BETHEL — What’s a robot doing in Bethel, Maine? This story starts when a step-father and step-son are talking one day after the step-father gets home from work. The step-father tells his step-son he’s having a problem at work.
He’s a snowmaker working at Sunday River. It’s December, the middle of the busiest snow season, and he and his team believe there is a compromise in the intake pipe from Sunday River heading up to the pump house.
The step-son, Dylan Thayer Greenberg, is a Senior at Gould Academy, and is a member of the underwater robotics team. He comes up with a solution to his step-father’s dilemma. He suggests sending their robot up the pipe with a camera to inspect it and see if there is a problem. This way, they don’t have to wait until spring or call a diver.
And so Greenberg and a group from Gould take the Blue Robotics ROV and go to Sunday River, helping target blockages and ensuring the water intake pipes work to their fullest potential.
Because of Greenberg’s solution-oriented thinking, among many things, he was awarded The River Fund Maine Scholarship. The scholarship awards him up to $20,000 each year for four years toward the cost of college tuition and fees, room and board, books, and educational supplies. Greenberg will be attending Rochester Institute of Technology in it’s five-year Engineering Program.

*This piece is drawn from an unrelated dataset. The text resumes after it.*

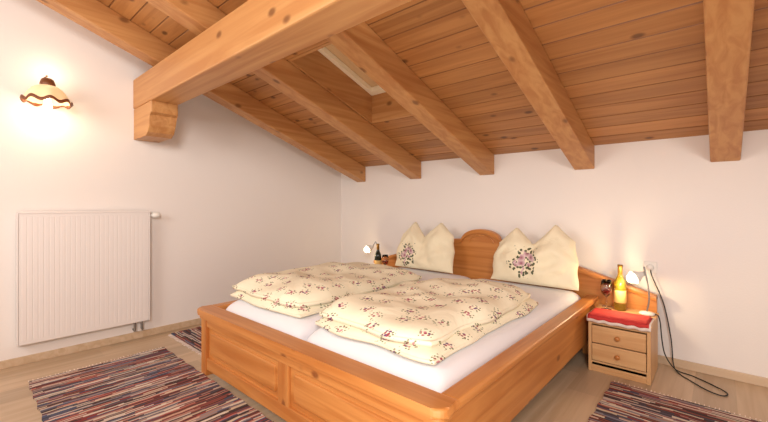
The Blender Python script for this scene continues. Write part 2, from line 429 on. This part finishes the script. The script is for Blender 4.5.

“Dylan is incredibly curious and intellectually tenacious. He is interested in many subjects, and once he becomes engaged with a subject or an idea, he can exhibit incredible persistence about discovering and learning as much as possible about that subject,” says Maggie Davis, associate director of College Counseling at Gould Academy.
Greenberg’s focus with either be on cybersecurity or space exploration.